One of my colleagues teased me on Friday that my presence in the University chapel almost made him choke on his communion wafer. He said that I sat there, arms crossed, with this look on my face that said: “My God! How can these people believe all of this crap?”

I hope that was NOT the impression I conveyed. It was most certainly NOT the thought that was going through my head. I sat there as an outsider in a place where I had once been an insider, and I was overwhelmed by the beauty of the chapel and by memories of all of the amazing churches and cathedrals and buildings I had seen while living in Germany. I thought of all of the years and toil that had gone into creating all of those churches and their artwork and their beauty. I thought of all of the war and strife that had criss-crossed Europe and destroyed and burned and pillaged many of those places. I thought of the evil of the Nazis that tried to wipe out an entire religion and the Allied bombs that destroyed historical places of worship in a matter of hours, if not minutes. True, many of these structures have been rebuilt, and many are still used as places of worship today.

The tiny chapel where I sat on Friday is considered “old;” it might be a hundred years old -- and renovated several times over.

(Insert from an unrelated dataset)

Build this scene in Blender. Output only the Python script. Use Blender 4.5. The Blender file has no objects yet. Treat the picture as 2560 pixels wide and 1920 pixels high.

There is a sense of history and tradition there, as far as the University goes, but there is very little in the New World that can ever truly be considered “old.” I was not sitting where people had sat since the 10th or 11th or 12 century to worship a God that I, in my woefully human, human existence, try to understand and embrace today.

Yet, that did not keep me from trying to understand or embrace the Divine. And, in the end, four walls and an altar and some stained glass are not really necessary for me to continue that painful and lonely search.